There is now a combined footpath and cycle path from where I live into town. I have not seen anyone racing yet. I intend to use it. More people would cycle if it was safe to do so.

Do you mean Khan or Boris? As you are not a rate-payer in London and would not be required to fund its upkeep I can admire your relaxed attitude. : )

In any event using an existing facility is rather different from building a new bridge. This pre-dates High Line and the French of course do it in style
“The Coulée verte René-Dumont or Promenade plantée (French for tree-lined walkway) or the Coulée verte (French for green course) is a 4.7 km (2.9 mi) elevated linear park built on top of obsolete railway infrastructure in the 12th arrondissement of Paris, France. It was inaugurated in 1993. ” …. [it had been started in 1986]

At least cycle and electric vehicle congestion does not create pollution in the same way that diesel and petrol vehicles do.

James de Raeve says:
5 May 2017

In the article on cleaner cars, I read “Hydrogen is the most abundant element on the planet, so it’s inexhaustible as a fuel”

I appreciate that Which? does a great job of translating technical stuff into concepts and language that are accessible irrespective of background, but this is a real howler that should have been caught before publication.

1. Hydrogen is the most abundant element in the universe and solar system, but on our planet the no 1 is iron. The no 1 in the earth’s crust is oxygen with hydrogen at no 10 (https://en.wikipedia.org/wiki/Abundance_of_elements_in_Earth%27s_crust). In the oceans, hydrogen is no 1 by number of atoms, and about 10% by weight. Free hydrogen gas in the atmosphere is less than 1 part per million.

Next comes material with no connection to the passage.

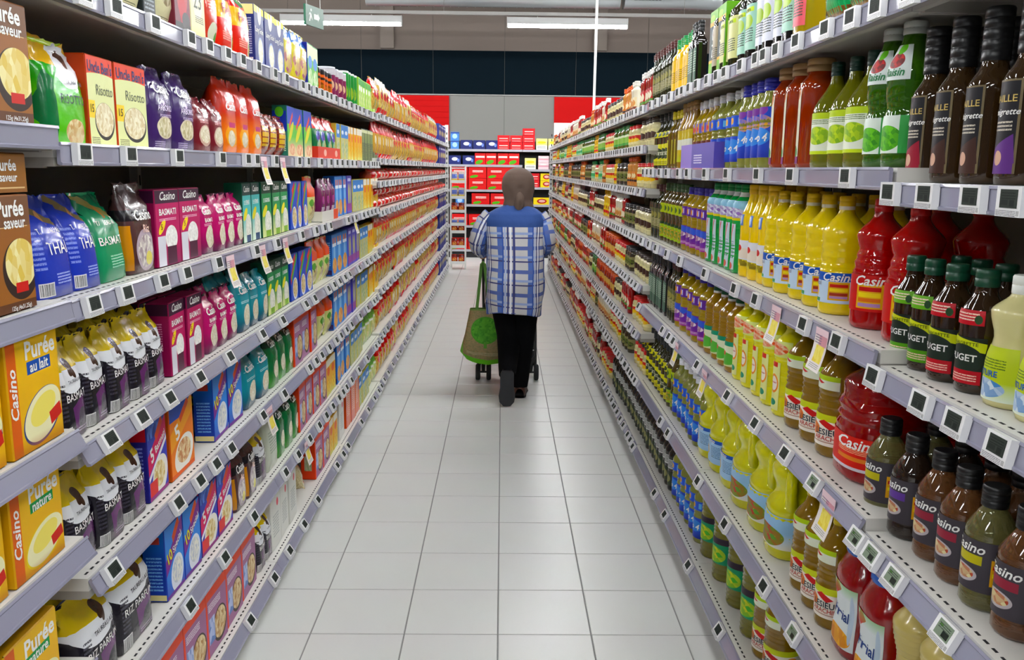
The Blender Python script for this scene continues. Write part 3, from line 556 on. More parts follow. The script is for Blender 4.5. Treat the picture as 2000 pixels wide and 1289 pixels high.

2. Hydrogen is not an “inexhaustible fuel”. All the hydrogen in the oceans has in effect already been consumed as a fuel and turned into water. Photosynthesis has used water to make hydrogen to give us hydrocarbons, of which we use methane to make hydrogen gas. We can make hydrogen from water as well, but that takes more energy than starting with methane.

Hydrogen is not really a fuel: it’s a method of storing energy that beats batteries in terms of KWh per Kg and KWh per Litre (lighter and smaller for the same range) …. but the refuelling infrastructure costs rather more! I suspect both will have their place when fossil fuels are behind us.